Später werden ihre Briefe geöffnet, ihre Wohnung durch-sucht, Freunde sollen sie aushorchen - nie und nirgends ist sie sicher.
Sobald wie möglich verlässt sie das Land. Zusammen mit einer Gruppe von zwanzig Personen fliegt sie in den Westen, lange vor der Wende. Nun ist sie im "gelobten Land", das sich ihr "als Abstufung dreier Nuancen von Grau" präsentiert.
Die Gruppe wird in eine Art Heim gefahren und dort befragt.
Ohne körperliche Gewalt, aber mit demselben Anspruch, "ALLES" wissen zu wollen, genau so wie in der "alten Heimat".
So fremd die neue Heimat ist, dieses Herumstochern in ihrem Leben ist ihr vertraut - gerade das macht es für sie so schwer, sich sicher und frei zu fühlen.
Lange befindet sie sich in einem "Niemandsland":
"Dieses Niemandsland war für mich ein sich stets verlängernder Zwischenzustand, ein Zustand wie das allmähliche Erwachen aus einem Albtraum. Ich wusste nie, ob ich noch im Traum war oder bereits herausgetreten und im Begriff, in einen anderen einzusteigen, ob der Albtraum das Reale war oder der Zustand des Austretens, ob das, was wir Realität nennen, nicht vielleicht aus einem immer-währenden Austreten aus Träumen und Wiedereintreten in Albträume bestand, aus einem ständigen Übergang. Ich konnte es nicht beurteilen, ob ich, wenn ich mich aus einem Albtraum herauswand, nicht vielleicht schon in die Irrealität eingetreten war. Auch wusste ich oft nicht, wo ich mich gerade befand, denn auch die Stadt änderte von Stunde zu Stunde ihr Gesicht."

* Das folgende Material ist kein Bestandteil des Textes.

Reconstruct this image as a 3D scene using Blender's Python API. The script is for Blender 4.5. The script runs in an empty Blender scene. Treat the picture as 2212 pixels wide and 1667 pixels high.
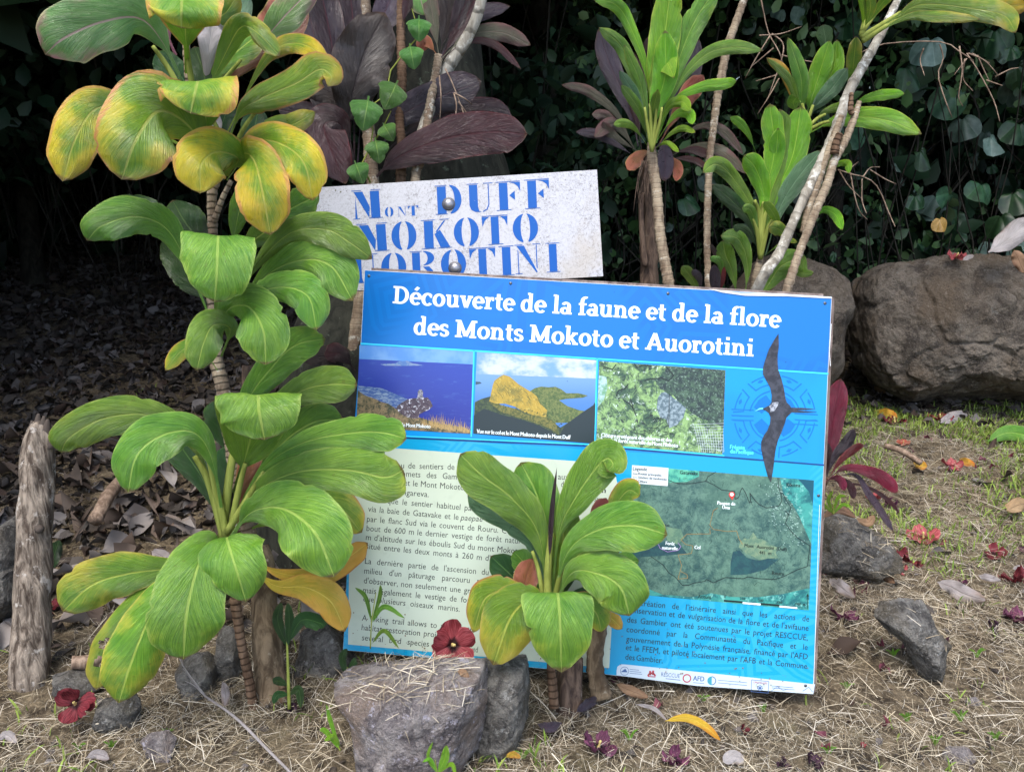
import bpy, math, random
import numpy as np
from mathutils import Vector, Matrix, noise as mnoise

S = bpy.context.scene
COL = S.collection
R = math.radians
# ------------------------------------------------------------------ camera
F, CX, CY = 1676.0, 1106.0, 833.5          # focal length and centre in picture units (2212 wide)
CAMH, PITCH = 1.25, R(15)
CPOS = Vector((0, 0, CAMH))
RT = Vector((1, 0, 0)); UP = Vector((0, math.sin(PITCH), math.cos(PITCH))); FW = Vector((0, math.cos(PITCH), -math.sin(PITCH)))
cam = bpy.data.cameras.new('camera'); camo = bpy.data.objects.new('camera', cam); COL.objects.link(camo)
camo.location = CPOS; camo.rotation_euler = (math.pi/2 - PITCH, 0, 0)
cam.sensor_width = 36; cam.lens = 36*F/2212; cam.clip_end = 500; cam.clip_start = 0.05
S.camera = camo
# ------------------------------------------------------------------ light
w = bpy.data.worlds.new('World'); S.world = w; w.use_nodes = True
nt = w.node_tree; nt.nodes.clear()
sk = nt.nodes.new('ShaderNodeTexSky'); sk.sky_type = 'NISHITA'; sk.sun_disc = False
sk.sun_elevation = R(66); sk.sun_rotation = R(200); sk.air_density = 1.0; sk.dust_density = 3.0; sk.ozone_density = 1.0
bg = nt.nodes.new('ShaderNodeBackground'); bg.inputs[1].default_value = 0.15
ou = nt.nodes.new('ShaderNodeOutputWorld'); nt.links.new(sk.outputs[0], bg.inputs[0]); nt.links.new(bg.outputs[0], ou.inputs[0])
sl = bpy.data.lights.new('sun', 'SUN'); sl.energy = 1.15; sl.angle = R(32); sl.color = (1, .965, .91)
so = bpy.data.objects.new('sun', sl); COL.objects.link(so)
sd = Vector((math.sin(R(200))*math.cos(R(66)), math.cos(R(200))*math.cos(R(66)), math.sin(R(66))))
so.rotation_euler = sd.to_track_quat('Z', 'Y').to_euler(); so.location = (0, 0, 8)
S.view_settings.view_transform = 'Standard'; S.view_settings.look = 'None'
S.view_settings.exposure = 1.3; S.view_settings.gamma = 1; S.view_settings.use_curve_mapping = False

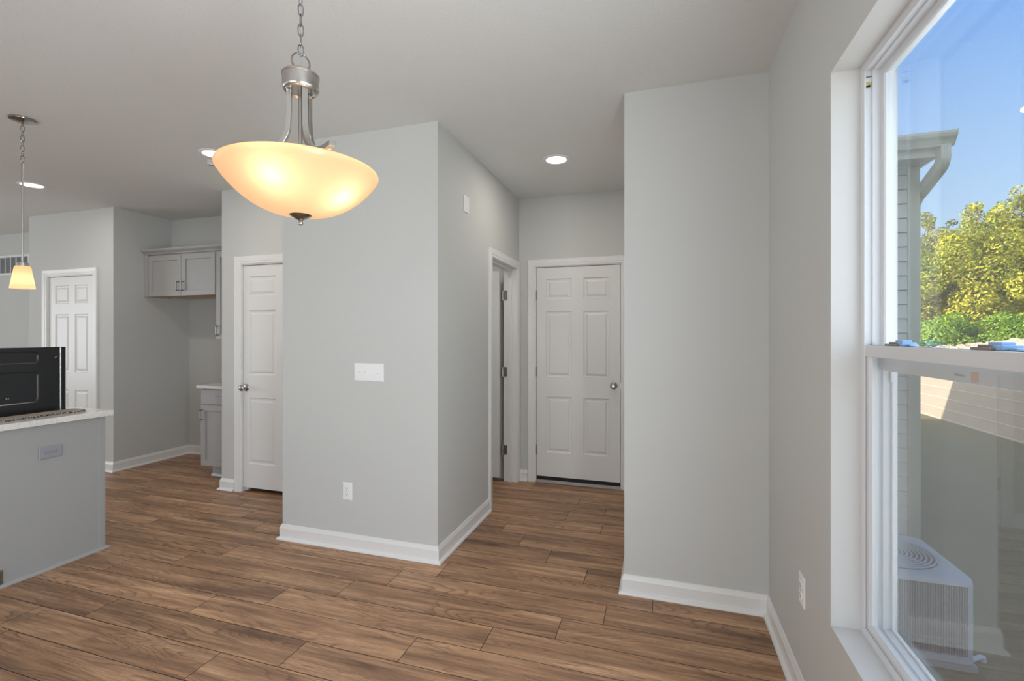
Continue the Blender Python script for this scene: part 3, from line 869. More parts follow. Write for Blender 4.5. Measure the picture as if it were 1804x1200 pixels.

Nur langsam kann sie die Ängste ablegen, bzw sie lernt,
mit ihnen umzugehen.
Dabei helfen ihr vor allem ihre Erinnerungen, die immer weiter zurückreichen und sich unter ihre Gedanken mischen. Dieses Anknüpfen an die Vergangenheit - auch an unschöne Erlebnisse - ist das, was sie am Leben erhält, und ihr die Gewissheit gibt, sich nicht selbst fremd geworden zu sein.
Kristiane Kondrat schreibt in einer poetisch-lyrischen Sprache. Sie entwirft phantasievolle Bilder, um die Zustände, in denen sich ihre Heldin befindet einzufangen und auszu-drücken.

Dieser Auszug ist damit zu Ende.